What I do remember about that day of pottery washing is that whatever apprehension we had as we crossed the line into refusal gave way pretty quickly to a lot of good feelings, good humor, and good conversation. That was especially true when the film crew showed up and we could enjoy the benefit of knowing we had done the right thing. We didn’t have to spend our day wondering how footage of us might be used to help prop up an evil, violent, and dehumanizing system in South Africa or go along with the myth of innocence that allows unseemly partnerships like this one that was built not only on the subjugation of Black South Africans, but the dispossession of Palestinians, as well. As people passed us on the way to the portable toilets that day, at least some of them looked at us quizzically, wondering what we were laughing about when we were supposed to be sick.

Solidarity does not always lead to a pleasant morning of lakeside conversation—it can be nerve-wracking, frightening, and dangerous. Crossing those lines does, however, usually lead to a camaraderie and a clarity that staying on the other side of them doesn’t provide. Indeed, I have often been reminded since then by those who always find a reason to remain on that other side how lonely it can be among the uncommitted, the uncaring, and especially the undecided. Those curious looks from our fellow students heading to the portable toilets were, at least in some cases I think, prompted by a yearning to be within that space of camaraderie.

That second season at Capernaum was pivotal in unexpected ways that remain with me even now. Those two summers following college graduation were the opening and closing of a liminal space, one that, upon leaving it, I set out in a direction I have never veered very far from. A little more than two years after leaving Capernaum, I more fully realized than I did in Ramla in 1986 the many ways that Palestinians’ experiences were deeply connected to my own. The indifference I saw among Israelis toward Palestinians, which was really contempt, had parallels in my life and history as an Osage, manifested through the Bureau of Indian Affairs and the passive structures of contemporary life in the US that render indigeneity as invisible, inauthentic, inconsequential, and in the past tense. One reason I wanted to write this essay was to remember how little of all of this I knew or had put together back in 1986. In spite of all I did not yet know, I knew enough to see the truth and act on it.

Throughout my subsequent career as a scholar and as a writer, I have tried to stand up for the rights, hopes, and freedom of Palestinians, keeping their reality in mind and striving to understand more of the history that has brought us to this point.

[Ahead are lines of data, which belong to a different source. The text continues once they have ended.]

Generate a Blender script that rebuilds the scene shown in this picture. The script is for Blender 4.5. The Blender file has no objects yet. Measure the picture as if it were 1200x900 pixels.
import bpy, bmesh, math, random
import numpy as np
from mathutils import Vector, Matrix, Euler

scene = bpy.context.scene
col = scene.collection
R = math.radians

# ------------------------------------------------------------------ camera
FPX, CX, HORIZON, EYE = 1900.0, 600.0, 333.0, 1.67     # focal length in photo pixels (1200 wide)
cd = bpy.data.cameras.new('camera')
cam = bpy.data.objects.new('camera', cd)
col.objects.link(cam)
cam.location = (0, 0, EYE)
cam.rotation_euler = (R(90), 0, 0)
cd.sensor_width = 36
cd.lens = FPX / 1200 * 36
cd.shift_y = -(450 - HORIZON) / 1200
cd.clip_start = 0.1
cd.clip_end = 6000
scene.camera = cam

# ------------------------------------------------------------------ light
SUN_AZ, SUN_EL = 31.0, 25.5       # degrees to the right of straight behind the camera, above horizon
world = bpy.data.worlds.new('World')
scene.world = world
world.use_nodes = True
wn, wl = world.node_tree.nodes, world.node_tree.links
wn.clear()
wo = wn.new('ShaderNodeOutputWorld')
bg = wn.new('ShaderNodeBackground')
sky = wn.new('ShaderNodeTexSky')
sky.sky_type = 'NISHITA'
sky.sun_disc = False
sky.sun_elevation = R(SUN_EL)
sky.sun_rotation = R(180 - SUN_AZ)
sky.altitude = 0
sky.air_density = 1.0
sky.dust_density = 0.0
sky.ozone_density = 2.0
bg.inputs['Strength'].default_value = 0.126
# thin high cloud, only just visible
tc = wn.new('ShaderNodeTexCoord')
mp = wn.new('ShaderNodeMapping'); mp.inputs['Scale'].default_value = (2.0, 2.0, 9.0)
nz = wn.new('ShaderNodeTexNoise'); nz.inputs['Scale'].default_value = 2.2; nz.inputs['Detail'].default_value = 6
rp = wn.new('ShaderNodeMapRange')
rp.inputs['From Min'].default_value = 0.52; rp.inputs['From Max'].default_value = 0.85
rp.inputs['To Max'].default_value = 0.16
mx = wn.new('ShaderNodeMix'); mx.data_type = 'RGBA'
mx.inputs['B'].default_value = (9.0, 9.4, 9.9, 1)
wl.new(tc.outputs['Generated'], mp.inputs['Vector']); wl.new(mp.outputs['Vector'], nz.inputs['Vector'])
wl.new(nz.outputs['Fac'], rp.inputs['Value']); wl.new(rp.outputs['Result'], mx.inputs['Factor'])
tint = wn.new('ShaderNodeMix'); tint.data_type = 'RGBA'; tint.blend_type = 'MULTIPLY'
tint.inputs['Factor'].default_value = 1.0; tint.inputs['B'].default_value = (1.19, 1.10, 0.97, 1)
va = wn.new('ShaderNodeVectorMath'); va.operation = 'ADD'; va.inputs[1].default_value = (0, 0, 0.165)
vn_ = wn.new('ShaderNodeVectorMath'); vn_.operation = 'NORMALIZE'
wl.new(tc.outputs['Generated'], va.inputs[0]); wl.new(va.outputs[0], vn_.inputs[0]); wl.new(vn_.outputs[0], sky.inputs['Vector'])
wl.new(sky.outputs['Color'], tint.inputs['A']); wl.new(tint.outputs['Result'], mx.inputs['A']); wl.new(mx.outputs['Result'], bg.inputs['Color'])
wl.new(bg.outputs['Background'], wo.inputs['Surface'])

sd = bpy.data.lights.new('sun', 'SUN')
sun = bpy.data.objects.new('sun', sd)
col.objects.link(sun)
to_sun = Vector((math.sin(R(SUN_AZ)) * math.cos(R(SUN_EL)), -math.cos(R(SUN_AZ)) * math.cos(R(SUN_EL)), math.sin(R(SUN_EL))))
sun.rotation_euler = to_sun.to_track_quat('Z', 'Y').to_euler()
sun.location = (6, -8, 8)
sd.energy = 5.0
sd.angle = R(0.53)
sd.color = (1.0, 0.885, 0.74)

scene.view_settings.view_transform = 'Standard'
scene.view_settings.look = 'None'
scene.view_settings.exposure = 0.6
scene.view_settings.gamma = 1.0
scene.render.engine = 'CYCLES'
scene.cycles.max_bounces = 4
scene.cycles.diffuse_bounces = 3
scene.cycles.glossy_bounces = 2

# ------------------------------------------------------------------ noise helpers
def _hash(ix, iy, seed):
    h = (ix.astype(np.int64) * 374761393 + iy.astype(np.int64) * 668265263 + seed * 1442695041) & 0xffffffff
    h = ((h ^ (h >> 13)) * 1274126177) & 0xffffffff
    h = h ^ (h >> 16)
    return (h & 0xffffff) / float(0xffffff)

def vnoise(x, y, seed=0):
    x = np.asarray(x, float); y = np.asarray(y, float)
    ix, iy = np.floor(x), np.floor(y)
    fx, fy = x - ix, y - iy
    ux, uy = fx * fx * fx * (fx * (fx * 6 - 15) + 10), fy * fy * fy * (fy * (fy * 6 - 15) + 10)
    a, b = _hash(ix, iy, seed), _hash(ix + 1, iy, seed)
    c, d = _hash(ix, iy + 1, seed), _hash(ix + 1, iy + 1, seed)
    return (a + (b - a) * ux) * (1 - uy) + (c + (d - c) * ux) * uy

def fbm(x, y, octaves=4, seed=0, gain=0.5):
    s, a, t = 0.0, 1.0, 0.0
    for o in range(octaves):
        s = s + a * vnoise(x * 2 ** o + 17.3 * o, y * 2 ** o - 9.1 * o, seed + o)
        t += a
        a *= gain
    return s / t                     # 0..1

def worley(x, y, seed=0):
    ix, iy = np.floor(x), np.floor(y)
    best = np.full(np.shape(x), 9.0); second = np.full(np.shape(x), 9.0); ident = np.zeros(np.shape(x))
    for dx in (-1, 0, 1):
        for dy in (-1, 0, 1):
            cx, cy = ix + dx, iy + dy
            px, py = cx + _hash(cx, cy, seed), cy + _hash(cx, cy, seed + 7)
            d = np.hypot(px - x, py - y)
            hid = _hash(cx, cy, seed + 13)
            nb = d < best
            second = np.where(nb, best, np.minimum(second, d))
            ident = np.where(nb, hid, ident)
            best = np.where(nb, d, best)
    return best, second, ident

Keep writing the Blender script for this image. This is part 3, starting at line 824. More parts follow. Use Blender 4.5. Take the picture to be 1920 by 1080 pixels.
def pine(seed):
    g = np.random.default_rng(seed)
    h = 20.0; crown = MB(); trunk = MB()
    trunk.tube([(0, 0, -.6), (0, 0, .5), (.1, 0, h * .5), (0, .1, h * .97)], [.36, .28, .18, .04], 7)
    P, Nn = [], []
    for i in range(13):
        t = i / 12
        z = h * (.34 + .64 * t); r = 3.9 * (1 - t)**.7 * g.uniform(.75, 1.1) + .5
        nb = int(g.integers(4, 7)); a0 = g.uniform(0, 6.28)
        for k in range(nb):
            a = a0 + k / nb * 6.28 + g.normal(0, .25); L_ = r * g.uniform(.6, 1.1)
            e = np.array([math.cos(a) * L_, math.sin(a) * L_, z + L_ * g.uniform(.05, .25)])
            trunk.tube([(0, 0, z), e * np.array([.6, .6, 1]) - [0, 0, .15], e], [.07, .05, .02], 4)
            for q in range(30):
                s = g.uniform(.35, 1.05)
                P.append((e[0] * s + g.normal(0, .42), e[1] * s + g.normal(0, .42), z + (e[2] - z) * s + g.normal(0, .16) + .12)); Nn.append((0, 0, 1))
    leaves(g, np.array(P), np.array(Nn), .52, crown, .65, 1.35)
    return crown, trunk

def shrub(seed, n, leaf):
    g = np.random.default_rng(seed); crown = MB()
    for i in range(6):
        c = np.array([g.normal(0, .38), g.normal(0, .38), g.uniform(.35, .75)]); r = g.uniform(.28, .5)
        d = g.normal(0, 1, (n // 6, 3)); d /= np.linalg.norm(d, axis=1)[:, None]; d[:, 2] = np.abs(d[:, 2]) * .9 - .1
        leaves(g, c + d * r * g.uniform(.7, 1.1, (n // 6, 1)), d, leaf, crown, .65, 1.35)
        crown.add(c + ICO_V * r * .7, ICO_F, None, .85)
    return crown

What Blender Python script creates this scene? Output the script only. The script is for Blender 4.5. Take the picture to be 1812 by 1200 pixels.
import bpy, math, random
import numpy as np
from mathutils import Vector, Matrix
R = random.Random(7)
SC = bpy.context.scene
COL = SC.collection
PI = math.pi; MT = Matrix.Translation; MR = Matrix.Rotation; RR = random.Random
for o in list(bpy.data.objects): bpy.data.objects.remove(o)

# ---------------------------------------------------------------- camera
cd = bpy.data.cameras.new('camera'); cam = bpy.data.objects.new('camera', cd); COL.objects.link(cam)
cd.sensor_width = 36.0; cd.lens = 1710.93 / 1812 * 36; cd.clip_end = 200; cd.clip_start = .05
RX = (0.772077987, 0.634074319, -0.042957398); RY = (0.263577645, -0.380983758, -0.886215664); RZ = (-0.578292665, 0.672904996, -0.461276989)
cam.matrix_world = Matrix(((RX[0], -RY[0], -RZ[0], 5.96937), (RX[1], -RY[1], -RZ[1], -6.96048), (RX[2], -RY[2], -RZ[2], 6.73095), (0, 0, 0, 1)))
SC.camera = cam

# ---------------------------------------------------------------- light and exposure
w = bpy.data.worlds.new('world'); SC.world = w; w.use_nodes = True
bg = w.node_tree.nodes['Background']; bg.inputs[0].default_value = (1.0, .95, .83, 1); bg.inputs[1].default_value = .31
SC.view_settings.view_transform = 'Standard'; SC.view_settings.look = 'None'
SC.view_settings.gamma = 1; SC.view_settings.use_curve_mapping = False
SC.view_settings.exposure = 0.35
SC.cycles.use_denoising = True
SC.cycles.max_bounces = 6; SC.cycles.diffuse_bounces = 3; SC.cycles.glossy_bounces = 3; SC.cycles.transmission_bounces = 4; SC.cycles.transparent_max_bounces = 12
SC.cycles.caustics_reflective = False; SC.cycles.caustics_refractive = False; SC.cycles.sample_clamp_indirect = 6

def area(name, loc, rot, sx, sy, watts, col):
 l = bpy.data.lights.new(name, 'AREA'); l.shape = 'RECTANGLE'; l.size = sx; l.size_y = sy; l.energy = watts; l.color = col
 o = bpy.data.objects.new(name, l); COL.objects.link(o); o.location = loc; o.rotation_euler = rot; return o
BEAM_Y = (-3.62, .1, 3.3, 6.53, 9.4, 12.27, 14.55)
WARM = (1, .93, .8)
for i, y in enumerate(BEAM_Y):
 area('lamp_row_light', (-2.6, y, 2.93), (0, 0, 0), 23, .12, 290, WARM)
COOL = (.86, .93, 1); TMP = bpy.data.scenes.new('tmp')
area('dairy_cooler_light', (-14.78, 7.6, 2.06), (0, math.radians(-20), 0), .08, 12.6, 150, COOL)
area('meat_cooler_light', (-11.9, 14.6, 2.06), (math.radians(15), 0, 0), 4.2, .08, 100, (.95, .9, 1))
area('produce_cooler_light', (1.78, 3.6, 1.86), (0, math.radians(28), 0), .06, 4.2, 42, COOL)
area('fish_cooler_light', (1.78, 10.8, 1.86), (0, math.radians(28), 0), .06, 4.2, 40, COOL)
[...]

Capernaum is now a national park with an impressive-looking building which covers what the Franciscans believe is the House of Peter, with the ancient ruins of the house visible through a glass floor. The Greek Orthodox monastery is still there, the land around it still largely unexcavated. I would love to see that site again someday. If I do make it back to that part of the world, I will joyfully return to Nablus, the Holy Land Hotel, and other places in Jerusalem and the West Bank. I won’t, at least for now, go to Capernaum, nor Mea She’arim, Tiberias, Haifa, or Ramla. That’s because I won’t cross to that side of the green line again until Palestine is free. For that reason, I hope I can make the trip soon.


[1] This is an excerpt of a longer text that Professor Robert Warrior is currently writing.

[2] The period after 1967 also proved to be a critical point for Israeli archaeology.

[3] “Strata: Milestones: Vassilios Tzaferis (1936–2015),” Biblical Archaeology Review, vol. 43, no. 1 (May/June 2015).